Many Members share that view.
Above all, the problem with the arbitrary collapse from 650 seats to 600, as my hon. Friend the Member for Bassetlaw (John Mann) so eloquently and brilliantly enunciated, is the total absence of sentiment or feel for the nature of either the United Kingdom or the British constitution. The UK is not something to be placed under a slide rule and arbitrarily cut up on the basis of a figure of 76,000. There are interrelationships of complex formations between Wales, Scotland, England, the Isle of Wight, the Isles of Scilly and the historic Duchy of Scotland—[Interruption.] Or Cornwall, even.
It surprises me all the more that the move from 650 to 600 is being driven by the Conservative party, which I had always thought was interested in tradition, identity, locality and community rather than in utilitarian butchery of the historic constitution of this country. We have been here before; one would have thought that the Conservative party might have learned the lessons of Edward Heath, but it seems to be intent on repeating them. The grotesque local authority rationalisations of the mid-1970s were done on exactly the same principle of utilitarian Benthamite thinking, with no feel for locality or historic identity. People did not like them and rebelled against them. The Bill has blown apart the “big society”, because there is no sense of locality, identity or tradition in it. Instead, it is rampant Cromwellian statism.

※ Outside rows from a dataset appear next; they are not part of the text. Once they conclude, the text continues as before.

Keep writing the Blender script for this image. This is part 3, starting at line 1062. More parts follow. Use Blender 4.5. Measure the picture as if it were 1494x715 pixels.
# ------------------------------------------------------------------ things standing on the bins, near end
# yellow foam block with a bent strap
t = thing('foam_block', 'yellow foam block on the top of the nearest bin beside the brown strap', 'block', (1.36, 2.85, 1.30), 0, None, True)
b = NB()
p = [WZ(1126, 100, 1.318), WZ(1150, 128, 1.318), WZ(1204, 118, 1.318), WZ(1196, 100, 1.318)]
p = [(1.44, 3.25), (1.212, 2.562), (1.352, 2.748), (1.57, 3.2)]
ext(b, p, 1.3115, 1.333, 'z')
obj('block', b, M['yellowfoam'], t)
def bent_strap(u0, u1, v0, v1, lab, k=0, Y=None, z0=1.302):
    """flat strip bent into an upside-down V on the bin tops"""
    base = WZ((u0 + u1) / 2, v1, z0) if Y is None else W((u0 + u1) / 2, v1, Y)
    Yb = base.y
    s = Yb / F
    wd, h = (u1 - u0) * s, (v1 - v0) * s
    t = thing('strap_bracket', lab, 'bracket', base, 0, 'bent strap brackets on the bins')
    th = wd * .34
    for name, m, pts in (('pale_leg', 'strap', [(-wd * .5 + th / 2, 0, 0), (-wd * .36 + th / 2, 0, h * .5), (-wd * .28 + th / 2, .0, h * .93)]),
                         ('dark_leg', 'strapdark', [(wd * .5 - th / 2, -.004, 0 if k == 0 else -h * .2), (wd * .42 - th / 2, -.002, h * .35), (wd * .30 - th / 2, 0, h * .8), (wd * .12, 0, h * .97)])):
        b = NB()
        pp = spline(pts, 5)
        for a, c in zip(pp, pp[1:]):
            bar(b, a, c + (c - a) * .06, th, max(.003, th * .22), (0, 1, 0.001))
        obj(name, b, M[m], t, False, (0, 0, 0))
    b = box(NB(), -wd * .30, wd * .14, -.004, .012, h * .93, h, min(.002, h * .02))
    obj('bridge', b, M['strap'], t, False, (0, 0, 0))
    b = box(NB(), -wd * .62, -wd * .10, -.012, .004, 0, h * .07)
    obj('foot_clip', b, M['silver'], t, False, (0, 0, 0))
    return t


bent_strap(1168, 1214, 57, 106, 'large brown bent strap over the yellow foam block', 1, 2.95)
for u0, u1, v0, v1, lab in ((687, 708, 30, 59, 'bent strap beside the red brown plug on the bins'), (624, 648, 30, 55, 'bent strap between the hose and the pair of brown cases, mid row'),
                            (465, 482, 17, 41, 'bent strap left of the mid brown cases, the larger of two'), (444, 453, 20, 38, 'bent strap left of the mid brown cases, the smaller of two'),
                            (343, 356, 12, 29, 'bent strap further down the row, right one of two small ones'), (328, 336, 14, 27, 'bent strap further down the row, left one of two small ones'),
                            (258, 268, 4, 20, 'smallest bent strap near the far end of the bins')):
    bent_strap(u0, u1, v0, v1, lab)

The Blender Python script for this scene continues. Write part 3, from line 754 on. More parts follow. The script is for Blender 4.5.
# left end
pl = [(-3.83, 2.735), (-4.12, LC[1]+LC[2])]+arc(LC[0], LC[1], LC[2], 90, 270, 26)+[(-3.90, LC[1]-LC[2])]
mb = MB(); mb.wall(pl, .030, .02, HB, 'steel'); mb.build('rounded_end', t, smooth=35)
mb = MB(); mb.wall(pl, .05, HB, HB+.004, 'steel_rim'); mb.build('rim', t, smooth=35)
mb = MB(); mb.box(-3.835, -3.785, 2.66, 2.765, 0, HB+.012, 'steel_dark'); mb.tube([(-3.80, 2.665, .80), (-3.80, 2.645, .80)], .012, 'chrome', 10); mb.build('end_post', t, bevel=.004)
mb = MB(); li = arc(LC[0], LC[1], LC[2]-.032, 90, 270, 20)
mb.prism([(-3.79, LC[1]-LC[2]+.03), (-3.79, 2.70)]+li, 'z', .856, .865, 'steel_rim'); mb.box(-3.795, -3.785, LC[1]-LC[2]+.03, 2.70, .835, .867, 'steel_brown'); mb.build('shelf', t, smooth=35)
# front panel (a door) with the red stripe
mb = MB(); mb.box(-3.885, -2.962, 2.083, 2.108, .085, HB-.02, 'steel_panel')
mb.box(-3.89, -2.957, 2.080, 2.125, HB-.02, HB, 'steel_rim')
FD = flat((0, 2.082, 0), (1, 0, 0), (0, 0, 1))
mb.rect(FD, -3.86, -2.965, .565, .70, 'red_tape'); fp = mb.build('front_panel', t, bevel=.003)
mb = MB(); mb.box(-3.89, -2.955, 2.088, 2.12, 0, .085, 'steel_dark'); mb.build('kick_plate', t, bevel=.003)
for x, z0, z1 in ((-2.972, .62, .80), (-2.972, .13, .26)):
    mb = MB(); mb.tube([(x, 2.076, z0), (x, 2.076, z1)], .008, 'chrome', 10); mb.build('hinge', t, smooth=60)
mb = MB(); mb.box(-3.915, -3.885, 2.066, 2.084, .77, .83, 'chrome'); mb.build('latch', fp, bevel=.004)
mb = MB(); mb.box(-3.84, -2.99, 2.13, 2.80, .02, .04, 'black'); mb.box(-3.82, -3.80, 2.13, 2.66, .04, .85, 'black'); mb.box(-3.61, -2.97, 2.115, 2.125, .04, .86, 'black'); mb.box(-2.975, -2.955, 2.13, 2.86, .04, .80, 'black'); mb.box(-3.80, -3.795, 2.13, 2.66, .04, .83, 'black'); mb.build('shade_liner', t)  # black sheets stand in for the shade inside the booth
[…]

I believe that the reason for the arbitrary figure of 600 is simply that it is a big round number, and the Government thought it made sense. I suggest that this place deserves slightly more thought to be given to that matter. The arbitrary move to 600 was not in the manifesto of either of the governing parties, and it has no popular mandate. As a result, I am more and more convinced that the other place has no obligation to adhere to the Salisbury convention and pass the Bill. There is no popular mandate for the change, so we might lose temporarily in this House, but I hope the other place will help us win the war—even as the Government, shamefully and against the constitutional principles of this country, continue to pack it.
It is a great pleasure to follow the hon. Member for Stoke-on-Trent Central (Tristram Hunt), who is my colleague on the Political and Constitutional Reform Committee. I disagreed with almost everything he said, but he almost had me persuaded when he talked of Benthamites and Cromwellian statism. I am not a Benthamite, and I am not a statist, but—[Hon. Members: “Come over here!”] No, there is more coming. His argument was the most powerful and coherent that we have heard this evening. However, one point was missing, which was the integrity that equalising seat sizes and constituencies will give this place.
Only two issues really matter in relation to this group of amendments, although we have heard much special pleading, not from the hon. Gentleman but from other Members who are clearly concerned about their own constituencies and positions and how their political future might develop if these changes are made to the constitution. That is not what we should be discussing. We should be discussing principle, as the hon. Member for Stoke-on-Trent Central just did.